## Exercise directions
It is required that the lines from the top of the listing through the line with "mb.obj('walkway_mesh',pg)" be reproduced exactly, excluding pictures.

## Raw data
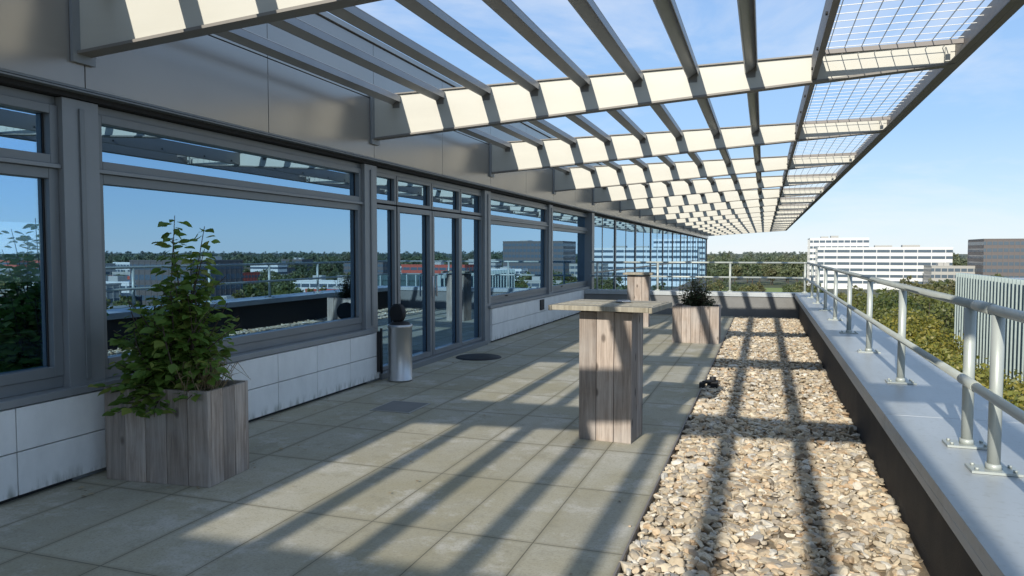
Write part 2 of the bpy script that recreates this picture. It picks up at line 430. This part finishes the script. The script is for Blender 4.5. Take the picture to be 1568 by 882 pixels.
mb.box(XO-.028,XO+.03,BY[0]-.1,BY[-1]+.1,zb(XO)-.02,zt(XO)+.02,M['edge'])
mb.box(XO-.09,XO-.03,BY[0]-.1,BY[-1]+.1,zb(XO)-.02,zb(XO)-.008,M['edge'])
for y in BY[2:]:
    for yy in (y-.33,y+.33):
        mb.box(xe+.03,XO-.03,yy-.015,yy+.015,zt(1)-.07,zt(1)-.03,M['edge'])
    for yy in (y-.12,y+.12):
        mb.box(XO-.13,XO-.09,yy-.02,yy+.02,zb(XO)-.01,zb(XO)+.12,M['beam'])
mb.obj('edge_channels',pg)
mb=MB()
w=.003
for k in range(1,len(BY)-1):
    y0,y1=BY[k]+.035,BY[k+1]-.035
    z=zt(1)-.02
    x=xe+.1
    while x<XO-.05:
        mb.box(x-w,x+w,y0,y1,z-.008,z,M['wire']); x+=.145
    n=int((y1-y0)/.20)
    for i in range(n):
        yy=y0+(i+.5)*(y1-y0)/n
        mb.box(xe+.03,XO-.03,yy-w,yy+w,z+.001,z+.006,M['wire'])
mb.obj('walkway_mesh',pg)

# ---------------------------------------------------------------- office building facade
ob=empty('office_building')
COLY=[3.95+4.025*k for k in range(-4,16)]
YEND=COLY[-1]
fr=MB(); gm=MB(); cl=MB(); pl=MB(); it=MB()
XF0,XF1,XGl=-4.70,-4.60,-4.655
for k,yc in enumerate(COLY):
    if yc<19:
        fr.box(-4.72,-4.55,yc-.145,yc+.145,.0,2.66,M['column'])
        fr.box(-4.549,-4.535,yc-.02,yc+.02,.7,2.6,M['frame'])
    else:
        fr.box(-4.72,-4.625,yc-.08,yc+.08,-20,2.66,M['column'])
fr.box(-4.76,-4.45,19.75,20.05,-.2,2.67,M['frame'])
def framebox(y0,y1,z0,z1,t=.05,x0=XF0,x1=XF1,glass=True):
    fr.box(x0,x1,y0,y0+t,z0,z1,M['frame']); fr.box(x0,x1,y1-t,y1,z0,z1,M['frame'])
    fr.box(x0,x1,y0+t+.001,y1-t-.001,z0,z0+t,M['frame']); fr.box(x0,x1,y0+t+.001,y1-t-.001,z1-t,z1,M['frame'])
    if glass:
        gm.box(XGl-.006,XGl,y0+t-.005,y1-t+.005,z0+t-.005,z1-t+.005,M['glass'])
        s=.012
        fr.box(XGl+.001,XGl+.008,y0+t-.004,y0+t+s,z0+t,z1-t,M['rubber']); fr.box(XGl+.001,XGl+.008,y1-t-s,y1-t+.004,z0+t,z1-t,M['rubber'])
for k in range(len(COLY)-1):
    yc=COLY[k]
    if abs(yc-7.975)<.1:
        y0,y1=COLY[k]+.147,COLY[k+1]-.147
        segs=[(y0,8.72),(8.74,9.80),(9.82,10.88),(10.90,y1)]
        for i,(a,b) in enumerate(segs):
            framebox(a,b,.08,2.2,.05 if i in (0,3) else .07,x1=XF1+(.01 if i in(1,2) else 0)); framebox(a,b,2.22,2.6,.045)
        for a,b in segs[1:3]:
            fr.tube((-4.55,b-.05 if a<9 else a+.05,.95),(-4.55,b-.05 if a<9 else a+.05,1.25),.012,M['steel'])
        fr.box(-4.75,-4.5,y0,y1,.0,.075,M['frame'])
        fr.box(XF0,XF1-.01,y0,y1,2.602,2.66,M['frame'])
        continue
    if yc<19:
        y0,y1=COLY[k]+.147,COLY[k+1]-.147
        fr.box(-4.76,-4.50,y0-.147,y1+.147,.61,.66,M['column'])
        fr.box(XF0,XF1-.01,y0,y1,.662,.74,M['frame'])
        framebox(y0,y1,.742,2.17,.07)
        fr.box(XF0,XF1+.03,y0,y1,2.172,2.20,M['column'])
        framebox(y0,y1,2.202,2.60,.06,x1=XF1+.01)
        fr.box(XF1+.0,XF1+.02,y0+.9,y0+1.0,.77,.79,M['rubber'])
        fr.box(XF0,XF1-.01,y0,y1,2.602,2.66,M['frame'])
        pl.box(-4.8,-4.56,COLY[k]-.0,COLY[k+1]+.0,.0,.60,M['bitumen'])
        n=6; L=4.025/n
        for j in range(n):
            a=COLY[k]+.1+j*L; b=a+L
            if 7.9<b-.06 and yc<8: b=min(b,8.09)
            pl.box(-4.558,-4.51,a+.004,b-.004,.035,.312,M['plinth']); pl.box(-4.558,-4.51,a+.004,b-.004,.32,.600,M['plinth'])
        if 11<yc<13: fr.box(-4.509,-4.48,15.0,15.25,.36,.58,M['rubber'])
    else:
        y0,y1=COLY[k]+.082,COLY[k+1]-.082
        for j in range(2):
            a=y0+j*(y1-y0)/2; b=a+(y1-y0)/2-.004
            framebox(a,b,-.4,1.0,.025,x1=-4.645); framebox(a,b,1.004,2.66,.025,x1=-4.645)
        it.box(-4.76,-4.66,y0,y1,-20,-.41,M['concrete'])
        for zz in (-16,-12.5,-9,-5.5,-2.5):
            gm.box(-4.66,-4.64,y0,y1,zz-1.6,zz,M['darkwin'])
fr.obj('window_frames',ob,bevel=.004); gm.obj('glazing',ob); pl.obj('plinth',ob,bevel=.003)
y=COLY[0]
while y<YEND:
    cl.box(-4.58,-4.5,y+.004,y+2.0125-.004,2.74,3.44,M['cladding']); cl.box(-4.58,-4.5,y+.004,y+2.0125-.004,3.45,4.10,M['cladding']); y+=2.0125
cl.box(-4.8,-4.47,COLY[0],YEND,4.11,4.17,M['cladding'])
cl.box(-4.8,-4.53,COLY[0],YEND,2.665,2.735,M['bitumen'])
cl.box(-4.66,-4.46,COLY[0],YEND,2.70,2.712,M['frame'])
cl.box(-4.5795,-4.485,COLY[0],YEND,2.722,2.736,M['frame'])
cl.obj('fascia_cladding',ob,bevel=.002)
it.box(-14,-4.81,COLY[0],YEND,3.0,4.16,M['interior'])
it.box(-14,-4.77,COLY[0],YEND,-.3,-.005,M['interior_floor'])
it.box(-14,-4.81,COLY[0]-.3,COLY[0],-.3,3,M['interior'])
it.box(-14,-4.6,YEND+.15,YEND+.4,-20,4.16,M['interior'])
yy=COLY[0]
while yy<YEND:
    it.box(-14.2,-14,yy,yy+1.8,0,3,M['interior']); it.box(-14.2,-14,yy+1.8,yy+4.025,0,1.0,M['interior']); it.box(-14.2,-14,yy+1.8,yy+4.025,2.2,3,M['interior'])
    yy+=4.025
for yy in (13,24): it.box(-12.5,-8.5,yy-.1,yy+.1,-.002,2.998,M['interior'])
for yy in (1.5,3.3,5.4,7.2,9.5,14,17):
    it.tube((-6.6,yy,2.1),(-6.6,yy,3.0),.008,M['rubber'],6); it.lathe((-6.6,yy,2.0),[(.02,.15),(.12,.02),(.13,0)],M['jar'],16)
for i in range(12):
    yy=2.9+random.random()*.9; it.lathe((-4.95-random.random()*.25,yy,.75),[(.0,0),(.035,0),(.04,.12),(.03,.14)],M['jar'],12)
it.box(-5.5,-4.85,2.7,7.0,.70,.745,M['wood'])
it.box(-14,1.4,-10,YE+.28,-20,-.31,M['concrete'])
it.obj('structure',ob)

mb=MB(); mb.box(-4.5,-4.46,8.0,8.05,.12,.62,M['rubber']); mb.tube((-4.45,8.02,.1),(-4.45,8.02,.66),.016,M['rubber']); mb.obj('door_stop_post')

# ---------------------------------------------------------------- bin
mb=MB()
c=(-4.27,8.17,0)
mb.lathe(c,[(0,.012),(.15,.012),(.152,.0),(.156,.02),(.148,.03),(.148,.66),(.153,.665),(.153,.70),(.145,.705),(.13,.70),(.12,.62),(0,.62)],M['steel'],40)
mb.lathe(c,[(.1305,.701),(.11,.73),(.05,.745),(0,.747)],M['rubber'],40)
T=Vector((c[0]-.02,c[1]-.02,.845))
mb.tube(T+Vector((-.01,-.03,0)),T+Vector((.012,.03,0)),.115,M['rubber'],32)
mb.tube(T+Vector((-.012,-.038,0)),T+Vector((-.01,-.03,0)),.09,M['rubber'],32,r2=.11)
mb.obj('litter_bin')

# ---------------------------------------------------------------- wooden tables and planters
def planks_box(mb,w,d,h,nf,ns,mat,t=.035,z0=.0):
    wx=w/nf
    for i in range(nf):
        for sy in (-1,1):
            y0=sy*d/2; a,b=(y0,y0+t) if sy<0 else (y0-t,y0)
            j=random.uniform(-.003,.003); dz=random.uniform(-.007,.005)
            mb.box(-w/2+i*wx+.002,-w/2+(i+1)*wx-.002,a+j,b+j,z0,h+dz,mat)
    dy=(d-2*t)/ns
    for i in range(ns):
        for sx in (-1,1):
            x0=sx*w/2; a,b=(x0,x0+t) if sx<0 else (x0-t,x0)
            j=random.uniform(-.003,0) if sx>0 else random.uniform(0,.003); dz=random.uniform(-.006,.004)
            mb.box(a+j,b+j,-d/2+t+i*dy+.002,-d/2+t+(i+1)*dy-.002,z0,h+dz,mat)
def table(loc,rot,tw=.95,td=.8,nf=3):
    e=empty('high_table',loc); e.rotation_euler[2]=rot
    mb=MB(); planks_box(mb,.46,.40,1.10,nf,2,M['wood'])
    mb.box(-.20,.20,-.17,.17,.0,.03,M['wood'])
    mb.obj('base',e,bevel=.004)
    mt=MB(); n=5; w=td/n
    for i in range(n):
        mt.box(-tw/2+.03,tw/2-.03,-td/2+i*w+.002,-td/2+(i+1)*w-.002,1.117,1.16+random.uniform(-.003,.003),M['wood_top'])
    mt.box(-tw/2,-tw/2+.028,-td/2,td/2,1.112,1.157,M['wood_top']); mt.box(tw/2-.028,tw/2,-td/2,td/2,1.112,1.157,M['wood_top'])
    mt.box(-tw/2+.15,tw/2-.15,-.05,.05,1.105,1.1165,M['wood_top'])
    mt.obj('top',e,bevel=.004)
    return e
table((-1.235,6.27,0),R(-5),.88,.78)
e=table((-2.55,15.9,0),R(4),.62,.62)
mb=MB(); mb.lathe((0,0,1.164),[(0,0),(.06,0),(.065,.01),(.05,.02),(.04,.012),(0,.01)],M['steel'],24); mb.obj('ashtray',loc=(-1.15,6.35,0))

def planter(loc,rot,w=.8,d=.46,h=.655):
    e=empty('wooden_planter',loc); e.rotation_euler[2]=rot
    mb=MB(); planks_box(mb,w,d,h,5,3,M['wood'],.03)
    mb.obj('planks',e,bevel=.004)
    ms=MB(); ms.box(-w/2+.031,w/2-.031,-d/2+.031,d/2-.031,.02,h-.05,M['soil']); ms.obj('soil',e)
    return e
planter((-3.97,4.18,0),R(5),.84)
planter((-1.12,13.5,0),R(0),.8,.6)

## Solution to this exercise
Write part 2 of the bpy script that recreates this picture. It picks up at line 430. This part finishes the script. The script is for Blender 4.5. Take the picture to be 1568 by 882 pixels.
mb.box(XO-.028,XO+.03,BY[0]-.1,BY[-1]+.1,zb(XO)-.02,zt(XO)+.02,M['edge'])
mb.box(XO-.09,XO-.03,BY[0]-.1,BY[-1]+.1,zb(XO)-.02,zb(XO)-.008,M['edge'])
for y in BY[2:]:
    for yy in (y-.33,y+.33):
        mb.box(xe+.03,XO-.03,yy-.015,yy+.015,zt(1)-.07,zt(1)-.03,M['edge'])
    for yy in (y-.12,y+.12):
        mb.box(XO-.13,XO-.09,yy-.02,yy+.02,zb(XO)-.01,zb(XO)+.12,M['beam'])
mb.obj('edge_channels',pg)
mb=MB()
w=.003
for k in range(1,len(BY)-1):
    y0,y1=BY[k]+.035,BY[k+1]-.035
    z=zt(1)-.02
    x=xe+.1
    while x<XO-.05:
        mb.box(x-w,x+w,y0,y1,z-.008,z,M['wire']); x+=.145
    n=int((y1-y0)/.20)
    for i in range(n):
        yy=y0+(i+.5)*(y1-y0)/n
        mb.box(xe+.03,XO-.03,yy-w,yy+w,z+.001,z+.006,M['wire'])
mb.obj('walkway_mesh',pg)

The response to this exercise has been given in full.